Return only the lines from the top of the data down to the one that holds "for y in (-.4, .75): mb", both included, without any pictures.

> **Task inputs**:
========================================================================

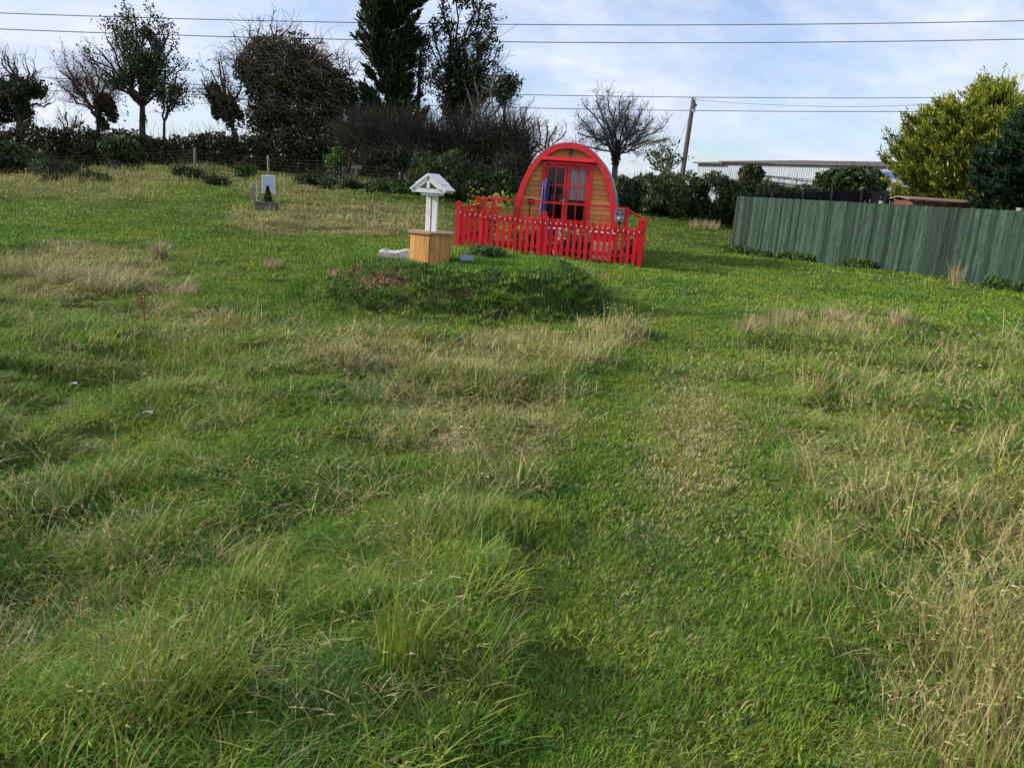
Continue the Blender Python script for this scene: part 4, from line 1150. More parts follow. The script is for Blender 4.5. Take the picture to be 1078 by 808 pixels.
mb.add(v, [[a * n + i, (a + 1) * n + i, (a + 1) * n + i + 1, a * n + i + 1] for a in range(2) for i in range(n - 1)]); mb.build('side_sheet', PALEB, t)
for x in (-1.05, 1.2):
    for y in (-.4, .75): mb = MB(); mb.tube([(x, y, 0), (x, y, zB - .1)], .035, 6); mb.build('pole', STEEL, t)

# ------------------------------------------------------------------ pole and wires
YP = 45.0
pt = at(730.3, 103, YP); pm_ = at(718, 184, YP); dv = (pm_ - pt); base = pt + dv * ((pt[2] - float(terrain0(pt[:1], pt[1:2])[0])) / -dv[2]) ; base[2] -= .3
t = thing('utility_pole', 'weathered timber utility pole leaning behind the hedge', 'utility pole', base)
mb = MB(); mb.tube([base - base, pt - base], [.16, .115], 10); mb.build('post', POLEW, t)
mb = MB(); c = at(728.6, 113, YP) - base; mb.box(c + [.05, -.14, 0], (.2, .12, .5)); mb.box(c + [.16, -.16, .1], (.12, .08, .12)); mb.build('bracket', GREYP, t)
for k, (px, py) in enumerate(((730.5, 104.5), (729, 117))):
    mb = MB(); c = at(px, py, YP) - base + [0, -.2, 0]; mb.tube([c + [0, 0, .06], c - [0, 0, .06]], [.05, .035], 8); mb.build('insulator', WHITE, t)
def wire(name, label, pts, Y, rad=.016, Y2=None, group=None):
    P = []
    xs = np.array([p[0] for p in pts], float); ys = np.array([p[1] for p in pts], float)
    deg = 2 if len(pts) > 2 else 1
    co = np.polyfit(xs, ys, deg)
    n = 60
    for x in np.linspace(xs[0], xs[-1], n):
        P.append(at(x, np.polyval(co, x), Y if Y2 is None else Y + (Y2 - Y) * (x - xs[0]) / (xs[-1] - xs[0])))
    mb = MB(); mb.tube(np.array(P), rad, 5)
    o = mb.build(name, WIREM); tag(o, label, 'cable', group)
wire('power_line', 'highest overhead power line crossing the sky from side to side', [(-500, -12), (0, 13.5), (200, 20), (540, 28.5), (800, 25.5), (1078, 19.5), (1600, 4)], 44.6, .026)
wire('power_line', 'second overhead power line from the top', [(-500, 5), (0, 27), (200, 36), (540, 47.5), (800, 46), (1078, 41), (1600, 22)], 44.6, .026)
wire('power_line', 'overhead power line attached at the very top of the leaning pole', [(-500, 45), (0, 79), (203, 88.5), (540, 100.5), (728, 103), (1010, 101.5), (1600, 88)], YP - .2, .02)
wire('power_line', 'lowest overhead power line attached just below the pole top', [(-500, 58), (0, 92), (203, 102), (540, 114.5), (728, 117), (1010, 116), (1600, 104)], YP - .2, .02)
wire('service_cable', 'thin cable sagging from the pole to the golden conifer', [(731, 105), (870, 112), (1015, 108)], YP, .016, 27.0)
wire('stay_wire', 'thin stay wire running down left from the pole', [(727.5, 117), (700, 190)], YP, .014)
p = at(715, 149, YP - .0); mb = MB(); mb.tube([p + [0.02, 0, .12], p, p - [.03, 0, .12]], [.03, .055, .03], 8); o = mb.build('stay_insulator', BLACK); 
so_ = [k for k in bpy.data.objects if k.name.startswith('stay_wire')][0]; o.parent = so_

#TREES
# ------------------------------------------------------------------ trees and hedges
def stems(px0, py0, Y, q, targets, mb, r0=.16, jitY=.8, k=6, startup=.5, rt=.03):
    limbs = []
    b = at(px0, py0, Y)
    for (tx, ty) in targets:
        e = at(tx, ty, Y + q.normal() * jitY)
        P = curve(b, e, q, k, .25, startup=startup); mb.tube(P, np.linspace(r0, rt, k + 1), 6, cap=False); limbs.append(P)
    return limbs
def tree(name, label, cat, px, Y, fork, q, trunk_r, targets, br, group=None, startup=.4, jitY=.8, bark=None, rl=.09):
    b = on(px, Y); b[2] = float(terrain0(b[:1], b[1:2])[0]) - .1
    t = thing(name, label, cat, b, group=group)
    mb = MB(); f = at(fork[0], fork[1], Y)
    P = np.array([b, b * .66 + f * .34 + q.normal(size=3) * .06, b * .33 + f * .67 + q.normal(size=3) * .06, f]); mb.tube(P, [trunk_r * 1.3, trunk_r, trunk_r * .9, trunk_r * .75], 9, cap=False)
    limbs = stems(fork[0], fork[1], Y, q, targets, mb, rl, jitY, startup=startup)
    tips = [branchy(mb, q, l, .03, **br) for l in limbs]
    rel(mb, 'trunk', bark or BARK, t, b)
    return t, b, limbs, np.concatenate(tips)
def crown(t, b, name, mat, P, size, q, asp=1.5, axis=None, spread=1.):
    mb = MB(); leafquads(mb, P, size, q, asp, axis, spread); return rel(mb, name, mat, t, b)
def B(px, py, Y, rx, rz, ry=None):
    """ellipsoid given in photo pixels"""
    s = (Y * cp + .3) / F0
    return (at(px, py, Y), (rx * s, (ry or (rx + rz) / 2) * s, rz * s))
YT = 36.0
S36 = YT * cp / F0
def conifer(name, label, px, Y, outline, ytop, ybase, n_br, mat, q, depth=.8, size=.034, tiplen=.66, dens=50, upk=.45, trim=1.5):
    """outline: list of (y, left px, right px)"""
    s = (Y * cp + .3) / F0
    b = on(px, Y); b[2] = float(terrain0(b[:1], b[1:2])[0]) - .1
    t = thing(name, label, 'conifer', b)
    mb = MB(); top = at(px, ytop + 6, Y); mb.tube([b, b * .5 + top * .5, top], [.22, .14, .03], 9); tr = mb
    ys = np.array([o[0] for o in outline], float); lf = np.array([o[1] for o in outline], float); rt = np.array([o[2] for o in outline], float)
    lm = MB()
    for i in range(n_br):
        y = ytop + (ybase - ytop) * q.random() ** .8
        th = q.random() * 2 * math.pi
        l_ = np.interp(y, ys, lf); r_ = np.interp(y, ys, rt); c = px
        ex = (r_ - c) if math.cos(th) > 0 else (c - l_)
        R_ = ex * s * abs(math.cos(th)) + depth * (r_ - l_) / 2 * s * (1 - abs(math.cos(th))); R_ *= .66 + .46 * q.random() ** .8
        pe = at(px, y, Y) + np.array([R_ * math.cos(th), R_ * math.sin(th), 0])
        p0 = at(px, min(y + 22 + R_ / s * .55, ybase + 25), Y)
        out_ = unit(pe - p0)
        P = curve(p0, pe, q, 6, .15, startup=-.02)
        tr.tube(P, np.linspace(.035, .006, 7), 4, cap=False)
        # sprays along the outer part: each a fan of leaf blades pointing out and up
        nsp = max(5, int(dens * min(1, R_ / trim)))
        u = 1 - .62 * q.random(nsp) ** 1.3
        for uu in u:
            j = min(int(uu * 6), 5); f_ = uu * 6 - j; c0 = P[j] * (1 - f_) + P[j + 1] * f_
            d = unit(out_ * 1.3 + q.normal(size=3) * .38 + [0, 0, upk]); Ln = tiplen * (.5 + .6 * q.random()) * (.6 if uu > .9 else 1)
            m_ = 11; tt = np.linspace(.1, 1, m_); Pl = c0 + d * (tt * Ln)[:, None] + q.normal(size=(m_, 3)) * .035
            ax = np.broadcast_to(d * 2.2, (m_, 3)); leafquads(lm, Pl, size, q, 4.2, axis=ax, spread=.75, t=np.clip((tt - .35) * 1.3 * (uu > .62) * (.3 + .9 * q.random()), 0, .85), rb=.1 + .7 * q.random())
    rel(tr, 'trunk', BARK, t, b); rel(lm, 'foliage', mat, t, b)
# 1 round ivy tree at the far left
q = np.random.default_rng(101)
t, b, lb, tp = tree('ivy_tree', 'round headed ivy covered tree at the far left', 'tree', 20, YT, (22, 118), q, .22, [(2, 62), (14, 66), (28, 70), (38, 74), (52, 108), (-14, 70), (-24, 90), (8, 60)], dict(n2=6, L2=.9, n3_=5, L3=.5, n4=1))
crown(t, b, 'crown', IVY, cloud(q, 13000, [B(24, 93, YT, 26, 15), B(8, 104, YT, 22, 16), B(40, 95, YT, 12, 11), B(-18, 106, YT, 24, 20), B(22, 118, YT, 17, 16), B(0, 124, YT, 20, 12)], .2, .8, .38, .45), .08, q)
# 2 bare reddish leaning tree
q = np.random.default_rng(102)
t, b, lb, tp = tree('bare_tree', 'reddish bare tree with branches swept to the left beside the ash', 'tree', 108, YT, (104, 125), q, .11, [(62, 74), (70, 70), (76, 80), (84, 66), (92, 74), (66, 92), (100, 70), (112, 84), (80, 92), (118, 96)], dict(n2=9, L2=.85, n3_=8, L3=.55, n4=3, L4=.28, r2=.013, r3=.0065, spread=.5), bark=BARKR, startup=.15, rl=.06)
crown(t, b, 'ivy', IVY, cloud(q, 1900, [B(110, 112, YT, 11, 14), B(108, 128, YT, 7, 10), B(118, 122, YT, 6, 9)], .1, .3, .3), .10, q)
k = q.random(len(tp)) < .35; crown(t, b, 'leaves', BARKR, tp[k] + q.normal(size=(k.sum(), 3)) * .05, .05, q)
# 3 the ash
q = np.random.default_rng(103)
tg = [(118, 26), (126, 38), (134, 20), (141, 14), (150, 30), (158, 22), (168, 40), (178, 34), (180, 52), (172, 66), (104, 52), (98, 66), (94, 62), (108, 78), (186, 70), (146, 44), (160, 50), (120, 60), (136, 50), (112, 40), (168, 26)]
t, b, lb, tp = tree('ash_tree', 'tall spreading ash with sparse dark leaves against the sky', 'tree', 152, YT, (150, 112), q, .15, tg, dict(n2=8, L2=.85, n3_=6, L3=.42, n4=1, r2=.018, r3=.008, spread=.5), startup=.12, rl=.07)
m_ = np.repeat(tp, 3, 0) + q.normal(size=(len(tp) * 3, 3)) * .12
g_ = n3(m_, .8, 4); px_, py_, _ = project(m_); m_ = m_[(g_ > .50 + .10 * (px_ < 120) - .08 * ((px_ > 128) & (px_ < 172)))]
crown(t, b, 'crown', ASH, m_, .075, q)
crown(t, b, 'ivy', IVY, cloud(q, 7500, [B(152, 40, YT, 15, 18), B(146, 62, YT, 10, 20), B(166, 52, YT, 9, 14), B(134, 38, YT, 9, 13), B(151, 90, YT, 5, 16), B(151, 118, YT, 4, 18)], .0, 1.0, .48, .35), .06, q)
# 4 sapling right of it
q = np.random.default_rng(104)
t, b, lb, tp = tree('ivy_sapling', 'slim ivy clad sapling just right of the tall ash', 'tree', 172, YT - .3, (173, 128), q, .07, [(164, 96), (178, 100), (186, 94), (192, 72), (197, 84), (190, 108), (200, 96)], dict(n2=6, L2=.55, n3_=5, L3=.35, n4=1, r2=.013, r3=.007), rl=.045)
m_ = np.repeat(tp, 3, 0) + q.normal(size=(len(tp) * 3, 3)) * .09; m_ = m_[n3(m_, .5, 2) > .5]; crown(t, b, 'crown', ASH, m_, .07, q)
crown(t, b, 'ivy', IVY, cloud(q, 900, [B(170, 100, YT, 10, 9), B(188, 98, YT, 9, 13)], .1, .9, .5, .3), .07, q)
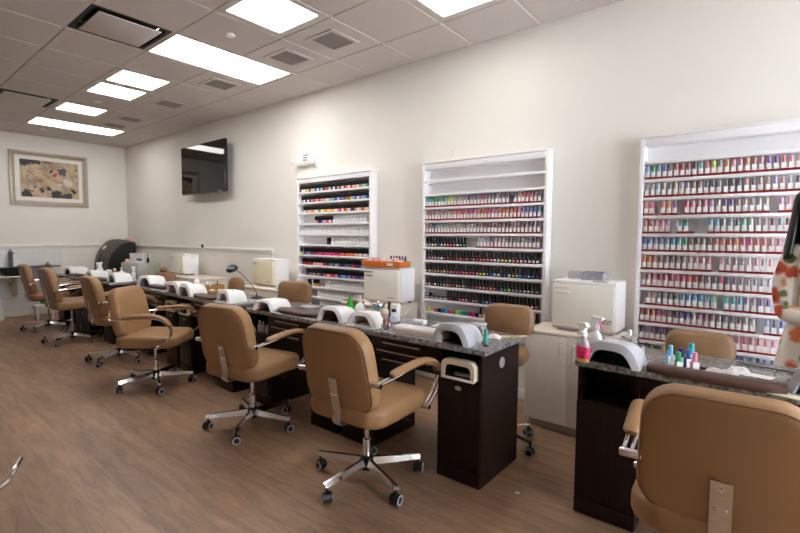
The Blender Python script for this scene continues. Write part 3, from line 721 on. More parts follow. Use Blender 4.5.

========================================================================

> **The answer**:
Continue the Blender Python script for this scene: part 4, from line 1150. More parts follow. The script is for Blender 4.5. Take the picture to be 1078 by 808 pixels.
mb.add(v, [[a * n + i, (a + 1) * n + i, (a + 1) * n + i + 1, a * n + i + 1] for a in range(2) for i in range(n - 1)]); mb.build('side_sheet', PALEB, t)
for x in (-1.05, 1.2):
    for y in (-.4, .75): mb = MB(); mb.tube([(x, y, 0), (x, y, zB - .1)], .035, 6); mb.build('pole', STEEL, t)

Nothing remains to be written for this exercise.